Ona göre hazırlanmış, malzeme getirmişler yanlarında, Küçükkaya da sormuş.
İki soru da sosyal medya baskısı ile ya da meslektaş önerisi ile son anda eklendi.
Şimdi hiç kimse buradan ‘Sorular verildi’ mağduriyeti yaratmasın.
Hele Binali Yıldırım’ın ekibi hiç yaratmasın.
Eğer bunda çok ısrarcı olurlarsa birisi de çıkar ‘Bu işi yapabilecek onlarca gazeteci arasından İsmail Küçükkaya’yı siz seçtiniz. Demek ki, seçmeyi bilmiyorsunuz’ deyiverir!

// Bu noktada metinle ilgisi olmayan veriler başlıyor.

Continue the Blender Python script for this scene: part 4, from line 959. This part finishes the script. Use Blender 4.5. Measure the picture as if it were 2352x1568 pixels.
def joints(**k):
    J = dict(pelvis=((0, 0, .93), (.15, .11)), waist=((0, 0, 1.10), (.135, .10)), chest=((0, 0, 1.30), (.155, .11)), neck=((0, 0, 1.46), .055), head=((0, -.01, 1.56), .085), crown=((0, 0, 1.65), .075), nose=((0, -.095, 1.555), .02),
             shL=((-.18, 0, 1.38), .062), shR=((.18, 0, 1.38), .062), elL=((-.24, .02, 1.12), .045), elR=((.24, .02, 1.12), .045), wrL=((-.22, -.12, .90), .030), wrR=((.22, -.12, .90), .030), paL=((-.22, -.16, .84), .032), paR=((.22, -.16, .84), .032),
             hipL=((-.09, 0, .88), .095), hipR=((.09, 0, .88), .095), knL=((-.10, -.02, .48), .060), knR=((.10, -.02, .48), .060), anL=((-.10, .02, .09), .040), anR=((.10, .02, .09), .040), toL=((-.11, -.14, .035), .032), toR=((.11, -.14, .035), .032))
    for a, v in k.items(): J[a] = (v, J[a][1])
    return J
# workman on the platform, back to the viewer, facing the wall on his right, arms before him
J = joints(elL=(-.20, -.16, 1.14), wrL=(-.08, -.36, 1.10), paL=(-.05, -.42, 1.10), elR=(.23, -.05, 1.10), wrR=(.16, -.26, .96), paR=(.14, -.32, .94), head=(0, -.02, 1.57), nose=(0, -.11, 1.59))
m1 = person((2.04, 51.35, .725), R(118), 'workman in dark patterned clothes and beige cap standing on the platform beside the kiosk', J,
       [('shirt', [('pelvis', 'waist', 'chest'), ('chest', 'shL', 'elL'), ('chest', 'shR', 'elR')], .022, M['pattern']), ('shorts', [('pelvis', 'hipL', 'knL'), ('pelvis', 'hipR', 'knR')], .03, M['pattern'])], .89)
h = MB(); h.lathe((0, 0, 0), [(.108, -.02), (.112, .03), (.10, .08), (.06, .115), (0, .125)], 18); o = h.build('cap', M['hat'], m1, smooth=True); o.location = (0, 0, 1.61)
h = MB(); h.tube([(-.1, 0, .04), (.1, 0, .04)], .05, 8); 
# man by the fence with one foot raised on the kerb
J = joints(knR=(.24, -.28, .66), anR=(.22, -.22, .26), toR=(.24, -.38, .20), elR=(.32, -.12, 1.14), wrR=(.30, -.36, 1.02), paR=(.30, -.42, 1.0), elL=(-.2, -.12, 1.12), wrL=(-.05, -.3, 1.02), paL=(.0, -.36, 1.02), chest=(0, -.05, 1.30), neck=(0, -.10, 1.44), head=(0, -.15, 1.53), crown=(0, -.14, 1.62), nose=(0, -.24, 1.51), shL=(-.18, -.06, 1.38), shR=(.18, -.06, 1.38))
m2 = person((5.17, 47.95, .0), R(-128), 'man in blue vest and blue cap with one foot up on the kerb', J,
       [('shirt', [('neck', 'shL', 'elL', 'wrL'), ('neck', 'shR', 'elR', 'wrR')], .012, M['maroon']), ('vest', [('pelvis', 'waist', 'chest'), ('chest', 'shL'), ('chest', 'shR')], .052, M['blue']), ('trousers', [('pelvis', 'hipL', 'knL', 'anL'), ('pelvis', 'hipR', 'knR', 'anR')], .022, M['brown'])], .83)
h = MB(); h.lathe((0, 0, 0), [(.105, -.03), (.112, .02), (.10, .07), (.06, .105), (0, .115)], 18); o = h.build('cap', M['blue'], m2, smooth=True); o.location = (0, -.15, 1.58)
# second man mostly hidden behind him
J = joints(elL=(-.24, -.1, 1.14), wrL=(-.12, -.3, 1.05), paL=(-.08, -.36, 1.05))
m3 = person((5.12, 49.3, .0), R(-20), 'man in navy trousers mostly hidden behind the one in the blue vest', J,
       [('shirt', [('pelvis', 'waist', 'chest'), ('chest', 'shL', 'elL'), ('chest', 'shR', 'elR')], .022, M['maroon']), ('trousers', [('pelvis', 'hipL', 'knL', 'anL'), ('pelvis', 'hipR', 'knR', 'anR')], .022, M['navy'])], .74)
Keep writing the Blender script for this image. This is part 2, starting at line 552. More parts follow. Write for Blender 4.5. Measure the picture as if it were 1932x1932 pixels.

Bir pislik çukurdan, bir foseptiğe dönüşmüş sosyal medyada, her iki aday hakkında ağır hakaretler içeren paylaşımlar yapılması bir rezillik.
Ancak bundan daha kötüsü var.
Adayların sözde ve aptal destekçileri, rakip adaylar hakkında yalan yanlış bir sürü iddia dile getiriyorlar.
Bu iddiaların bazıları deli saçması düzeyinde olduğu için adaylar bu iddiaları ciddiye alıp gündeme getirmiyorlar.
Fakat bunların sosyal medya üzerinde yaygınlaşması sonucunda, sanki bu iddialar adaylara aitmiş gibi bir algı yaratılıyor.
Bu da hedef alınana değil, iddiayı ortaya attığı zannedilen adaya zarar veriyor.
DOĞRU SÖZE İMZA ATILIR
Cumhurbaşkanı Erdoğan, İstanbul’la ilgili olarak şöyle bir cümle kullandı:
‘Azgın azınlığın şehrin dokusunu, kadim karakterini bozmasına izin veremeyiz.’
Yüzde yüz katıldığım, Sayın Cumhurbaşkanı izin verirse altına benim de imza atacağım bir cümle olmuş.
Ben zaten yıllardır bunu söylüyorum.
Köşe yazdığım son çeyrek yüzyıl boyunca bunu söyledim.
İstanbul’daki imar rezilliklerini, Haliç kıyısında yüksek katlı yapılaşmaya izin veren belediye meclis kararlarını, sürekli çıkarılan imar aflarını, imar barışı adı altındaki kent katliamlarını, İstanbul’un siluetinin yok edilmesini, Anadolu yakasının bitirilmesinin ardından sıranın Moda’ya, Kadıköy’e gelmesini, gözünü rant hırsı bürümüş müteahhitlere kentin peşkeş çekilmesini, İstanbul’un çarşı dokusunun yok edilip Mall dokusuna çevrilmesini hep eleştirdim.
Evet, azgın bir müteahhit ve rantçı azınlık milyonlarca insanın paylaştığı bir şehrin karakterini hızla yok etti.
Belediye meclisleri buna çanak tuttu, suç ortağı oldu.
Buna izin vermemeliydik.
En azından bundan sonra vermemeliyiz."